If we want to create technologies that are conducive to meaningful community, where “engagement” is not just a quantitative metric or empty piece of advertising parlance, then, we need to re-orient our values beyond “ease of use”. Like the relationships that we build within them, our platforms should yield satisfaction precisely because they’re non-trivial; they command effort, which is another way of saying they require engagement with the world. Attention; generosity. In step with these values, I’m inspired to ask: what would a convivial social network look and feel like? Human-scale, peer-to-peer, open-source, and non-extractive are all descriptors that come to mind. You can probably anticipate where I’m going with this: a network with many of these merits exists today, ready to be used, tinkered with, and built on top of, and if you’re reading this, you’re probably familiar with it.
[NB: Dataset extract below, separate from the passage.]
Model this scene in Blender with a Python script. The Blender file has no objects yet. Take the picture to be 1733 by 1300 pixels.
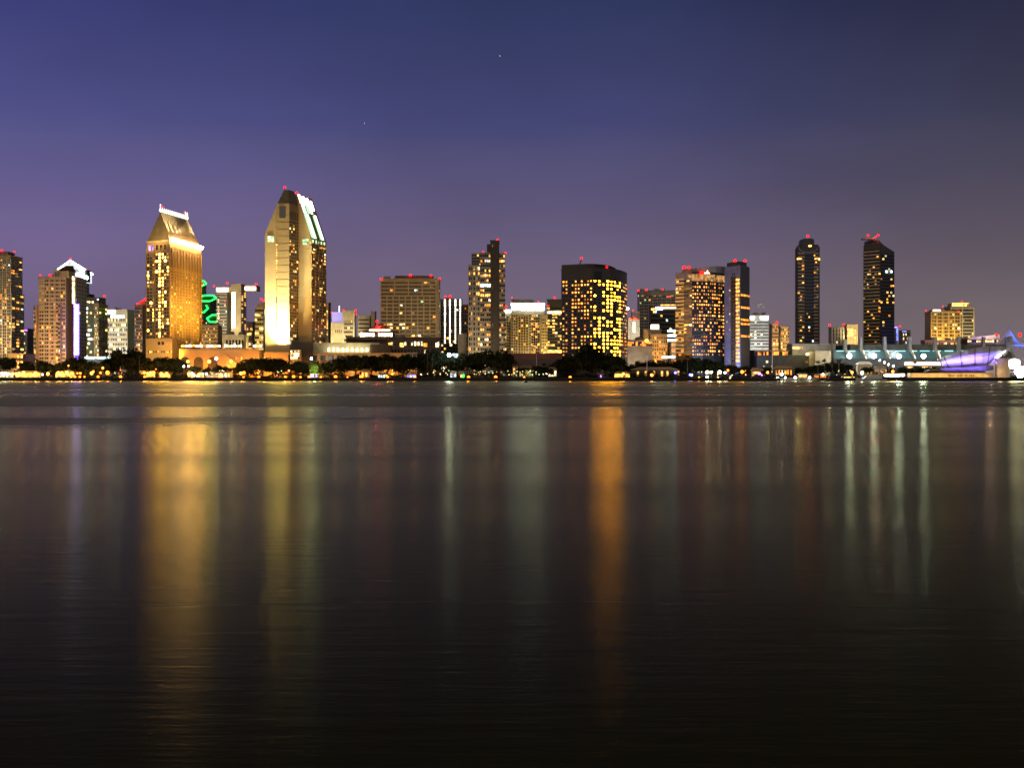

Getting started on Urbit takes some work: investment in address space; effort to acquire a planet; possibly even bearing with some confusion during the booting process if you, like me, are an armchair network theorist who often shies away from the technical. But these costs are up-front, not black-boxed out of sight or hidden in an epic-length user agreement. Once it’s up and running, it even feels, dare I say, easy, though the healthy extension of my comfort zone that getting onto the network entailed – especially when I joined in November, a few months shy of the L2 rollout↗ – sticks in my mind. It reminds me of the dynamics that have strengthened my closest relationships online and off: the ability to navigate challenges together and find a connection strengthened, not diminished, by our shared time spent swimming around in that vulnerable space of learning. By re-materializing a little bit of the friction of computing, not gatekeeping but commanding effortful engagement, Urbit has created a platform that is purpose-built for conviviality.